手がちぢかむような寒い日も暑い日もたらいに洗濯板を置いて、
家族全員の洗濯物をゴシゴシもみ洗いし、2回ほどすすぎ洗いをしたら手で固く絞り上げ、干していくという重労働だった。

 洗濯機はそれを一度にやってくれるのだから、暮らしの革命とも言われたわけである。
 さらに洗濯機の横には手回しの脱水器がついていて、洗った洗濯物を1枚ずつ通すと、
せんべいのようにペッタンコになって出てきた。当初はそれが面白くて、
きょうだいで順番に脱水器を回させてもらったものだ。
 ただ、さすがに母はこれでは生地が傷みそうだとあまり使ってなかったと思う。

 白黒テレビは当時、娯楽の王様。
  実家は地方の田舎町でチャンネルは2つほどしかなかったが、
夕食が終わるとテレビの部屋に集まって家族全員で楽しみに観ていた。
当時はプロレスが人気で、住み込みの職人さんたちも縁側に腰掛け、一緒に楽しんでいた光景は今も思い出す。

 近所でもお金持ちの家では早々とテレビが備え付けられ、
夕方になると兄と2人でお向かいの家に「テレビを見せてください」と行っていた幼い頃の思い出もある。
そんなのどかな時代だった。

 電気冷蔵庫はそれほど感激しなかったかもしれない。
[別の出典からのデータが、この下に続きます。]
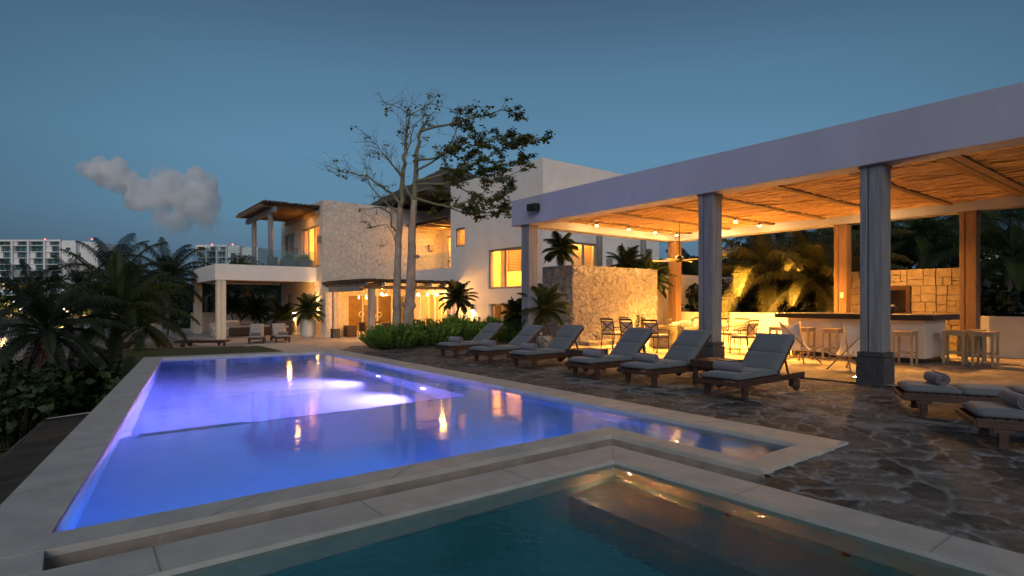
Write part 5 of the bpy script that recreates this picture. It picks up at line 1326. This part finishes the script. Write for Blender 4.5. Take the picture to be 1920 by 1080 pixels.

それまでは木製の冷蔵庫で、
氷屋さんが毎日「まいど!」と30センチほどの四角い氷を配達してくれていて、
それがなくなるほうが寂しかった気がする。
 ただし母からすれば、それまで流水で冷やしていたスイカや麦茶、保存がきかないお肉に魚、卵など
電気だけで長持ちできるようになったのだから相当嬉しかっただろう。
その間にはプロパンガスのコンロも登場して、母の朝の仕事はずいぶん楽になった。

 のちには、電気ゴタツ、電気掃除機、クーラー、エアコン……が登場して、
主婦の過酷な手仕事も機械に任せる近代的なものへと変わっていた。
その頃は私たちも電気製品化されることに徐々に慣れていった気がする。
 ただ電気ゴタツができるまで、冬場になると毎朝、母の手で練炭や豆炭の火が起こされコタツを温めていたのだ。
洗濯もそうだが、今では想像もできないほどの親の仕事ぶりを知っていることは、
自分が窮地に陥った時など、踏ん張る力になってくれる気がするのだ。
それも電化製品が登場した時代を知っているからこそ。
 そうした体験ができたこと、つまり暮らしの革命の中で育ってきた私たちは
その時々で喜びや感動を得て貴重な体験してきたのだから、
どちらにせよ大きな得をしたことに間違いないだろう。